Outstanding loan book value increased from Rs 144.6 billion in Q2 FY2018 to Rs 150.6 billion, which is an increase of 4.1 per cent. On a y-o-y basis, the outstanding loan book has increased by 18 per cent, from Rs 126.88 billion in the quarter ending-December 2016.

The loan book is said to grow at a Compounded Annual Growth Rate (CAGR) 32 per cent, as the bank has grown the size of its operations from 83 branches or satellite offices in 2014 to 172 operational outlets at present. Disbursements have grown at a CAGR of 23 per cent over the past three to four years— from Rs 27.24 billion in Q3 FY2016 to Rs 38.21 billion in Q3 FY2018.

74 per cent of loans are given to salaried and professional customers: with marginal decreases in the loans provided towards the ‘Loans for Sites’ and ‘Mortgage loans/Flexilap’ categories. The only product categories that registered an increase in loans during Q3 FY18 were the ‘Housing Loans’ and ‘Top-up Personal Loan’ products. 

For the non-salaried, self-employed and/or non-professionals—who constitute 26 per cent of borrowers—all categories of products have seen consistent growth in the number of loans disbursed. There were increases in the loans disbursed under the ‘Housing Loans’, ‘Top-Up Personal Loans’ and ‘Mortgage Loans/Flexilap’ categories for this segment of customers. The amount of builder loans provided has consistently declined since March 2016, to constitute only 0.01 per cent of the total lending basket.
 
The Gross Non-Performing Asset (G-NPA) ratio has risen from 0.24 in Q3 FY17 to 0.46 in Q3 FY18—From Rs 301.5 million in Q3 FY2017 to Rs 688.2 million in Q3 FY18, which is an increase of over 128 per cent.

Similarly, while the Net Non-Performing Asset (N-NPA) ratio rose between Q3 FY2017 and Q3 FY18, from 0.01 per cent to 0.25 per cent, the nominal figures show that between Q3 FY17 and Q2 FY18  N-NPA levels rose from Rs 18.9 million to Rs 259 million, respectively.  Between Q2 FY18 and Q3 FY18, the N-NPA ratio rose from 0.18 per cent to 0.25 per cent.
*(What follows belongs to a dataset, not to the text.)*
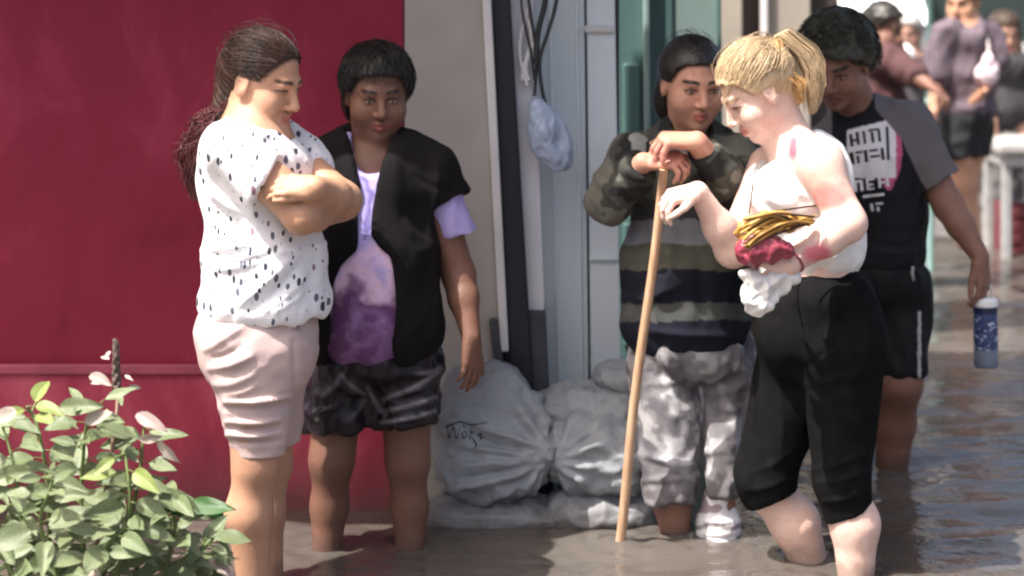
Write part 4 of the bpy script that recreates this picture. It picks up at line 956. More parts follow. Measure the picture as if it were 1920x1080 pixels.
# ------------------------------------------------------------------ woman in the black vest
def woman_vest():
    d = 6.0; B = V(*(P(700, YHOR + FPX * CAMZ / d, d) - V(0, 0, .17))); f = yawf(180)
    S = Sdf(); h = Head(P(706, 174, d), yawf(168, -12), size=1.08); h.add(S, P(700, 285, d + .01), .057, full=1.15)
    S.ell(P(702, 370, d), (.14, .10, .17)); S.ell(P(700, 480, d), (.14, .11, .17)); S.ell(P(700, 600, d), (.15, .12, .14), k=.05)
    S.cone(P(620, 328, d), P(790, 328, d), .045, .05, .05)
    for sx, hp, kn, an in ((-1, (640, 690), (622, 862), (606, 1130)), (1, (760, 690), (764, 862), (772, 1130))):
        K = P(*kn, d - .03 * (sx < 0)); A = P(*an, d - .02); leg(S, P(*hp, d), K, A, (.084, .062, .050, .034), calf=(0, .02, 0)); foot(S, A, f + V(sx * .25, 0, 0))
    shl = P(802, 326, d); el, wr = P(860, 515, d + .02), P(884, 632, d - .06)
    arm(S, shl, el, wr, (.055, .047, .041, .027)); hand(S, wr, V(.02, -.12, -1), V(.75, -.6, 0), 1, (.2, .3, .25), .95, thumb=(.8, .5, -.1))
    shr = P(606, 326, d); el2, wr2 = P(575, 515, d + .05), P(592, 640, d - .02)
    arm(S, shr, el2, wr2, (.055, .047, .041, .027)); hand(S, wr2, V(.05, -.1, -1), V(-.75, -.6, 0), -1, (.2, .3, .25), .95, thumb=(.8, .5, -.1))
    o = person('person', B, S, (.175, .088, .062), 'woman in an open black vest over a lilac and purple top, beside the crossed-arms woman', [h],
               paint_kw=dict(lip=(.22, .07, .06), brow=(.02, .012, .01)))
    def torso(S, e):
        S.ell(P(704, 370, d), (.155 + e, .125 + e, .17 + e), k=.05); S.ell(P(700, 500, d - .02), (.160 + e, .155 + e, .17 + e), k=.06)
        S.ell(P(698, 600, d - .02), (.178 + e, .160 + e, .15 + e), k=.07)
        S.cone(P(655, 290, d + .01), shr, .05 + e, .06 + e, .05); S.cone(P(752, 290, d + .01), shl, .05 + e, .06 + e, .05)
    T = Sdf(); torso(T, .010); T.ell(P(684, 530, d - .115), (.085, .07, .10), k=.05)
    A = Sdf(); A.cone(shl, P(864, 450, d + .02), .065, .062, .03); A.cut(P(860, 440, d), (.2, 0, -1), .003)
    A2 = Sdf(); A2.cone(shr, P(585, 450, d + .03), .065, .062, .03); A2.cut(P(585, 440, d), (-.2, 0, -1), .003); T.join(A, .02).join(A2, .02)
    T.cut(P(700, 690, d), (0, 0, -1), .005)
    def neck(X, Y, Z):
        c = P(694, 268, d - .12); r = np.sqrt(((X - c[0]) / .062) ** 2 + ((Z - c[2]) / .095) ** 2); r2 = np.maximum(r, (Y - (d + .03)) / .05 + 1)
        return ((1 - r2) * .06).astype(np.float32)
    T.cutfn(neck)
    def tie_dye(v, n):
        x, y = px_of(v); w = fbm(v * V(16, 16, 16), 21, 4); u = y + 70 * w
        lil, pink, pur = np.array((.40, .34, .66)), np.array((.74, .52, .70)), np.array((.145, .060, .165))
        a = sstep(440, 500, u)[:, None]; b = sstep(525, 570, y + 42 * w)[:, None]
        c = lil * (1 - a) + pink * a; c = c * (1 - b) + pur * b
        r = np.hypot(x - 690, y - 615 + 14 * w); ring = (np.exp(-((r - 30) / 11) ** 2) * .6 + .45 * (fbm(v * 30, 5, 3) > .25) * b[:, 0])[:, None]
        c = c * (1 - ring * b) + np.array((.30, .17, .36)) * ring * b
        st = (np.exp(-((x - 687 - 6 * w * 3) / 6) ** 2) * (y < 450) * (y > 330))[:, None]
        c = c * (1 - st * .7) + np.array((.08, .06, .28)) * st * .7
        return np.clip(c, 0, 1)
    solid('tie_dye_top', T, cloth_attr('tie_dye_cotton', .8), o, B, .006, lambda v, n: folds(v, .006, (9, 9, 5), 14), tie_dye)
    W = Sdf(); torso(W, .028); W.ell(P(690, 540, d - .09), (.11, .08, .11), k=.06)
    C = Sdf(); C.cone(shl + V(-.01, 0, .005), P(850, 400, d + .01), .078, .078, .03); C.cut(P(843, 372, d), (.35, 0, -1), .003)
    C2 = Sdf(); C2.cone(shr + V(.01, 0, .005), P(590, 400, d + .02), .078, .078, .03); C2.cut(P(590, 380, d), (-.35, 0, -1), .003); W.join(C, .02).join(C2, .02)
    W.cut(P(700, 686, d), (.05, 0, -1), .009)
    ly, lx = [240, 300, 345, 470, 500, 560, 700], [645, 660, 671, 668, 640, 618, 610]; ry, rx = [240, 300, 345, 440, 480, 560, 700], [745, 722, 706, 701, 732, 742, 742]
    def opening(X, Y, Z):
        px = 960 + FPX * X / Y; py = YHOR + FPX * (CAMZ - Z) / Y
        q = np.minimum(px - np.interp(py, ly, lx), np.interp(py, ry, rx) - px) * d / FPX
        q = np.minimum(q, (d + .01 - Y)); return q.astype(np.float32)
    W.cutfn(opening)
    nk = Sdf()
    def neckback(X, Y, Z):
        c = P(702, 268, d); return ((1 - np.sqrt(((X - c[0]) / .07) ** 2 + ((Y - c[1]) / .08) ** 2 + ((Z - c[2]) / .06) ** 2)) * .05).astype(np.float32)
    W.cutfn(neckback)
    solid('vest', W, simple('black_jersey', (.0075, .0065, .0075), .9, .3, 9, .3, 60, spec=.15), o, B, .006,
          lambda v, n: folds(v, .009, (8, 8, 4), 17) + creases(v, [(760, 420, 820, 470, 9, .006), (750, 640, 820, 560, 9, .007), (780, 330, 840, 360, 7, -.005)]))
    K = Sdf(); K.ell(P(702, 670, d), (.175, .15, .10), k=.05)
    K.cone(P(648, 690, d), P(630, 795, d - .02), .108, .094, .04); K.cone(P(755, 690, d), P(768, 810, d - .01), .108, .092, .04)
    K.cut(P(630, 800, d), (.10, 0, -1), .006)
    cr = [(725, 745, 815, 715, 5, .012), (720, 768, 820, 740, 5, .013), (715, 790, 815, 770, 5, .012), (700, 720, 730, 790, 7, -.012), (620, 700, 672, 742, 7, .013), (600, 740, 650, 705, 7, .010), (640, 790, 690, 745, 6, .011), (585, 780, 640, 755, 6, .011), (740, 700, 830, 690, 6, .01)]
    g = NG('black_satin'); n = g.noise(g.obj((1, 1, .6)), 16, 4, .6, 1.2)
    g.col(g.attr()).set(Roughness=.42, Specular_IOR_Level=.35).bump(n, .3, .008)
    def sheen_lines(v, n):  # satin highlights along the folds, put into the colour
        m = np.abs(creases(v, [(722, 748, 820, 700, 4, 1), (716, 771, 818, 744, 4, 1), (712, 792, 815, 771, 3.5, 1), (690, 728, 722, 780, 4, .8), (604, 742, 640, 704, 4, .8), (640, 704, 682, 738, 4, .9), (650, 792, 684, 752, 4, .6), (780, 700, 828, 690, 4, .6)]))
        m = np.clip(m * (.75 + .5 * fbm(v * 30, 7, 2)), 0, 1)[:, None]; return np.array((.009, .006, .011)) * (1 - m) + np.array((.30, .27, .30)) * m
    solid('satin_shorts', K, g.m, o, B, .006, lambda v, n: creases(v, cr) + folds(v, .012, (14, 14, 9), 19), sheen_lines)
    HM = hair_mat('black_hair', (.004, .0035, .0035), (.020, .017, .016))
    Q = Sdf(); h.cap(Q, .014, vol=(1.08, 1, 1.03)); Q.ell(h.w(0, -.055, -.03), (.096, .07, .10), h.R, .03)
    ho = solid('hair', Q, HM, o, B, .006, lambda v, n: .003 * vnoise(h.loc(v) * V(70, 70, 25), 3))
    rng = np.random.RandomState(8); L = []
    while len(L) < 1500:
        q = rng.normal(size=3); q /= np.linalg.norm(q)
        if q[2] < -.3 or (q[1] > .45 and q[2] < .62) or (q[1] > .15 and q[2] < .1): continue
        t = np.linspace(0, 1, 8)[:, None]; e = q + V(rng.normal() * .2, .25 * rng.normal(), -.55) * t * 1.0
        L.append(h.surf(e, .016, (1.10, 1.02, 1.05)) + rng.normal(size=3) * .004 * t)
    strands('hair_strands', L, .0011, .0005, HM, ho, B)
if 'w2' in WHO: woman_vest()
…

The Net-NPA levels for the quarter ending-December 31, 2017, stands at Rs 375.1 million.

The Cost to Income Ratio has declined significantly between Q3 FY17 and Q3 FY18, from 17.15 per cent to 14.54 per cent. Capital Adequacy Ratio increased from 18.79 per cent in Q2 FY18, to 19.16 per cent during Q3 FY18.

Can Fin Homes closed at the ending of trading on the NSE at 458.7, down by 5.44 per cent from its previous opening price.